Olson's witty repertoire acknowledges the feebler attempts to speak one's mind. With vestiges of cat hairs attached to the surfaces: his scribbling, cross-outs and erasures seem to affirm origins of insecurity taken from seamy perspectives. However, there is a hipper wit at work than just the meanderings of a disgruntled or misplaced person - it is the raw voice of the street savvy saint who lauds and applauds plebeian plight.

The cat hairs are stuck underneath the Letraset. Pressed onto the paper by lying the sheet of letters face down on the receptive surface and then rubbing the backside with a spoon, this method of lettering has become antiquated since the advent of the computer. The inept allusion is a set up. There is quite a lot of fuzz and hair stuck under the letters as if the cat has been encouraged to sit on the paper before Chris Olson begins to lay down his messages. There is too great an attention to detail to rule out intention.

These cheeky pieces have a rebellious nature. The German intrusion, art interception, a referential pseudo-intellectualism in the cracked and out-dated method is like a finger at the nose waving with defiance, jeering at our seriousness. “This took two minutes to do”, Olson states. The paper talks back to itself “I don't get it.” There is a vapid menace as if a crazy threat has slipped through the mail slot and fallen onto the living room floor. In one, there is a brutal situation being played out in street lingo from the wrong side of the tracks - “Fug dat I sez…”, the thick goon talk of a bully, a prelude to violence.

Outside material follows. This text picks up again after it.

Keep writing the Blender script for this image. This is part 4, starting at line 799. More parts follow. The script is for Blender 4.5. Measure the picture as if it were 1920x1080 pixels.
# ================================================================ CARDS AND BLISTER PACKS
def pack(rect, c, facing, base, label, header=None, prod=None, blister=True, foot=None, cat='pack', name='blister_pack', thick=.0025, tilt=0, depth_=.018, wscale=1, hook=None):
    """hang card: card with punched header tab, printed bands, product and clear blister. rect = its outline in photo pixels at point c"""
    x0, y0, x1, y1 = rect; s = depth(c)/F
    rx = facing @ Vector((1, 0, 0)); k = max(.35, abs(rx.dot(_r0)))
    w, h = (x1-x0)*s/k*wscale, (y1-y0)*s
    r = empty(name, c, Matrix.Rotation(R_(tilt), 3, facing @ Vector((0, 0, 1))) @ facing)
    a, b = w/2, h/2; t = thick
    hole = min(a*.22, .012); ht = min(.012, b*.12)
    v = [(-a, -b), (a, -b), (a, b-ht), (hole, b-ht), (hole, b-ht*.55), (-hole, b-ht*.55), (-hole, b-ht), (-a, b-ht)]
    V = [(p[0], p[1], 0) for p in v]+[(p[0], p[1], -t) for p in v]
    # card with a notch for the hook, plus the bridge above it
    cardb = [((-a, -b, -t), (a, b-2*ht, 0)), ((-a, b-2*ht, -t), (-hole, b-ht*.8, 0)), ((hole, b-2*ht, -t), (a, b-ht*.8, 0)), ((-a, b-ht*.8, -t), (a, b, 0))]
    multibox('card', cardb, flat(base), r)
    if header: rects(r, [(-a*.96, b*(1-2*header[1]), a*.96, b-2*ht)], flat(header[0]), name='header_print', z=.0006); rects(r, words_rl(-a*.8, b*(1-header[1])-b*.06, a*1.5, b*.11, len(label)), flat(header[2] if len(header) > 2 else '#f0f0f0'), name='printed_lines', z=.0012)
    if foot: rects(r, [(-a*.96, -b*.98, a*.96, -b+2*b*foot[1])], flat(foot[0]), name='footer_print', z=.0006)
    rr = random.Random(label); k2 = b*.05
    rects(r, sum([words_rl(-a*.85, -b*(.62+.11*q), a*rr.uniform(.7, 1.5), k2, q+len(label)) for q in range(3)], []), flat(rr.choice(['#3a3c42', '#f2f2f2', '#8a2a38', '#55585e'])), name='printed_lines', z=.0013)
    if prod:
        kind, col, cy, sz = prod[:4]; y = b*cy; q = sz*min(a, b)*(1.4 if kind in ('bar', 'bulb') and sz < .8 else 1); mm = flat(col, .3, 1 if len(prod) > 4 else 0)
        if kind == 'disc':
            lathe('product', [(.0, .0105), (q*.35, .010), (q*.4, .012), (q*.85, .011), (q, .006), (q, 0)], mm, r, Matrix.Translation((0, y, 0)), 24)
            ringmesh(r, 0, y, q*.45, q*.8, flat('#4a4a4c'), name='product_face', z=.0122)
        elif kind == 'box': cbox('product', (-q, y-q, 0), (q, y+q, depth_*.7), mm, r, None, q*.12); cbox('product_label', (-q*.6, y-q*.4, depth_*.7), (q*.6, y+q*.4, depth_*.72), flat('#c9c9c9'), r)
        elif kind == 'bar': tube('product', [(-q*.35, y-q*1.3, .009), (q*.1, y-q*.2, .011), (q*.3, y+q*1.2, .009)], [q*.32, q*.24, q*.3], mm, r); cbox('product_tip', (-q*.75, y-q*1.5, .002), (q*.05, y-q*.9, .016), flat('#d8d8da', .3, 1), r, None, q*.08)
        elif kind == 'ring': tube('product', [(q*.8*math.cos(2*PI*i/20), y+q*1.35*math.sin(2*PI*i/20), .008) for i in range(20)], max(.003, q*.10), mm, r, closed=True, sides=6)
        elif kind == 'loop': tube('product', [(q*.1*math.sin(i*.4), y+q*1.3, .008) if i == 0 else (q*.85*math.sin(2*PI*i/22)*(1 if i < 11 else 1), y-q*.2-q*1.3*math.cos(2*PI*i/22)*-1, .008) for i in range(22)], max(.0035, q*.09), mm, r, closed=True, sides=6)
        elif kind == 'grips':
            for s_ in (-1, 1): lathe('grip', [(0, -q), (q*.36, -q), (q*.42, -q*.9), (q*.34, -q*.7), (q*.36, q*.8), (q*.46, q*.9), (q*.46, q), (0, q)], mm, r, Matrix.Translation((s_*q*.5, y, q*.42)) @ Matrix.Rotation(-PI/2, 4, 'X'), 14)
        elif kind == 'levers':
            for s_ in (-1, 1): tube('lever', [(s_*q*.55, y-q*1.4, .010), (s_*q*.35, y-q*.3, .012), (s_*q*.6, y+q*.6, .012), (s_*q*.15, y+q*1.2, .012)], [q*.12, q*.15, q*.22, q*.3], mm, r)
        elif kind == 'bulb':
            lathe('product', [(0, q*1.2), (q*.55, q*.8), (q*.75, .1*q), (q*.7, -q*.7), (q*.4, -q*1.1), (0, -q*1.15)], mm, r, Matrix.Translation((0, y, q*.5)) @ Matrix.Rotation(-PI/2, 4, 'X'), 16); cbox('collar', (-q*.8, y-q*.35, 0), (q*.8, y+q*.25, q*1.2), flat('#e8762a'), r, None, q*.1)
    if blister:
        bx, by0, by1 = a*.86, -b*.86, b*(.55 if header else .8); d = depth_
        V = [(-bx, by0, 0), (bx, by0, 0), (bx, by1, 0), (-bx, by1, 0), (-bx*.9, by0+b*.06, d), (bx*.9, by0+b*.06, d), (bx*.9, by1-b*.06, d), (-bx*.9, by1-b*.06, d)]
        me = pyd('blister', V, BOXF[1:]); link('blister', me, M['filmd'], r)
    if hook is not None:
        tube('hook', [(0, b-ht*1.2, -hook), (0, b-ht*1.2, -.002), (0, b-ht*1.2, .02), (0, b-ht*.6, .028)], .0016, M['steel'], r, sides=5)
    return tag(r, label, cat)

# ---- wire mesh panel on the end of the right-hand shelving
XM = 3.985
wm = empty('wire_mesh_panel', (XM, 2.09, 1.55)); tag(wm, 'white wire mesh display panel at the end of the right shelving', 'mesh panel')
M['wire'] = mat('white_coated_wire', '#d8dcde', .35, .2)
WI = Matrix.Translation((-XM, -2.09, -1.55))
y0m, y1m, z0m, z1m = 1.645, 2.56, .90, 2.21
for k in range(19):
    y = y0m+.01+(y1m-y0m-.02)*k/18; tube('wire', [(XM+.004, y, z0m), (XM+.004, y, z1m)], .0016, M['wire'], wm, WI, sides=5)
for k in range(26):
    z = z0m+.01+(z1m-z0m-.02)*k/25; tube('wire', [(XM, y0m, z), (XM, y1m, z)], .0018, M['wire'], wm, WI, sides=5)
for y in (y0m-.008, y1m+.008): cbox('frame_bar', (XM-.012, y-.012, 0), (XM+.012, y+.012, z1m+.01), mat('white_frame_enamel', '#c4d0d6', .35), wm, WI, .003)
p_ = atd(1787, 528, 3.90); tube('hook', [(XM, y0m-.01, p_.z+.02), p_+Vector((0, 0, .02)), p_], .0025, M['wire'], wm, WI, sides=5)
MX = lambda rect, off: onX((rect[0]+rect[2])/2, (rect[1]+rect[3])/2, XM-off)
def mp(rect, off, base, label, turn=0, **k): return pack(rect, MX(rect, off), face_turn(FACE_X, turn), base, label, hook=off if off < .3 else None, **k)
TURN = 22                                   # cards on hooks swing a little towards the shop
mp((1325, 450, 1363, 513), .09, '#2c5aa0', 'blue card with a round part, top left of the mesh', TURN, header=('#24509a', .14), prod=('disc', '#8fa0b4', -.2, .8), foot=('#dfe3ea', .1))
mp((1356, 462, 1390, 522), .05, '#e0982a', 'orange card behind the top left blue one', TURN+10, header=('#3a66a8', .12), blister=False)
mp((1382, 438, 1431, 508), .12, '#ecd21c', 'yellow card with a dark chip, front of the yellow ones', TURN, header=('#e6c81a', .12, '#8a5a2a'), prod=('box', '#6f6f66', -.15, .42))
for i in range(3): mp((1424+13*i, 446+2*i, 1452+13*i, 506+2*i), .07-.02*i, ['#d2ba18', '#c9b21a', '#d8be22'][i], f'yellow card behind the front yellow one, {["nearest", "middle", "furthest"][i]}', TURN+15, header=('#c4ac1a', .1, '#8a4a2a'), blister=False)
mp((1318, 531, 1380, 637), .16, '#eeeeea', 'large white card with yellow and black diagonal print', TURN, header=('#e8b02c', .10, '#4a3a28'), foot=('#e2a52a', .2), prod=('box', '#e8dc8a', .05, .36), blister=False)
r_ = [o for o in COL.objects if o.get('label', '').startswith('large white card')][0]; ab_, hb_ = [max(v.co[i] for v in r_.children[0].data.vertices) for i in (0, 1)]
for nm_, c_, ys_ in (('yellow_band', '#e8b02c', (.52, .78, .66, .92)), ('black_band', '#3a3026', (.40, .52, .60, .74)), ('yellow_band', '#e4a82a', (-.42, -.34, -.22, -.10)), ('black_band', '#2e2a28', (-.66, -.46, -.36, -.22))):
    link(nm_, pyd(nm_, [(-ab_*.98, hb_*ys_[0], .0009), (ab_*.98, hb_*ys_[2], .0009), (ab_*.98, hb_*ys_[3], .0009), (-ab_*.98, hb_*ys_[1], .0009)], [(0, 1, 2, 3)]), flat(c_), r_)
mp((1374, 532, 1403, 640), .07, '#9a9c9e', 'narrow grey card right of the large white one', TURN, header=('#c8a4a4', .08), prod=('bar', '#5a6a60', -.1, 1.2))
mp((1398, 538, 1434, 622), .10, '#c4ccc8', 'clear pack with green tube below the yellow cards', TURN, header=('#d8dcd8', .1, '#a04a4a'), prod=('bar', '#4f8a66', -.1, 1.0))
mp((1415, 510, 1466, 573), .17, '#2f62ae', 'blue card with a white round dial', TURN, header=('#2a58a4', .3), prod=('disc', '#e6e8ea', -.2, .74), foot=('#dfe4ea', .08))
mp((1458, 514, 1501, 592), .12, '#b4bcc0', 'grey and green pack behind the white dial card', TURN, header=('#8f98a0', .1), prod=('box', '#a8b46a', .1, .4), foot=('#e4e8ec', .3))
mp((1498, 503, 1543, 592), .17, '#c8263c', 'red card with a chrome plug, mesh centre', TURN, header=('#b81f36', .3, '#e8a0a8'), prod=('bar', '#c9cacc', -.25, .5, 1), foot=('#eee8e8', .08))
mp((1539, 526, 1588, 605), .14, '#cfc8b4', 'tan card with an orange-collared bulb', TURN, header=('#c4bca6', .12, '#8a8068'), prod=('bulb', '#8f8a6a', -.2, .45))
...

The references are oblique enough to cause pause and question the necessity of the words existing. The reason that all of this should fall under the denomination of art is also considered. As the depravity of message and means is placed on a pristine page, then set up as 'art' and made precious by intent it works, on many levels. Visually, Chris Olson's work is interesting to look at, abundant in fine details, well laid out, formal, elegant and even gestural. The statements are relevant with a spooky prescience as if Olson is in on a knowledge that we are moving towards at a much slower pace.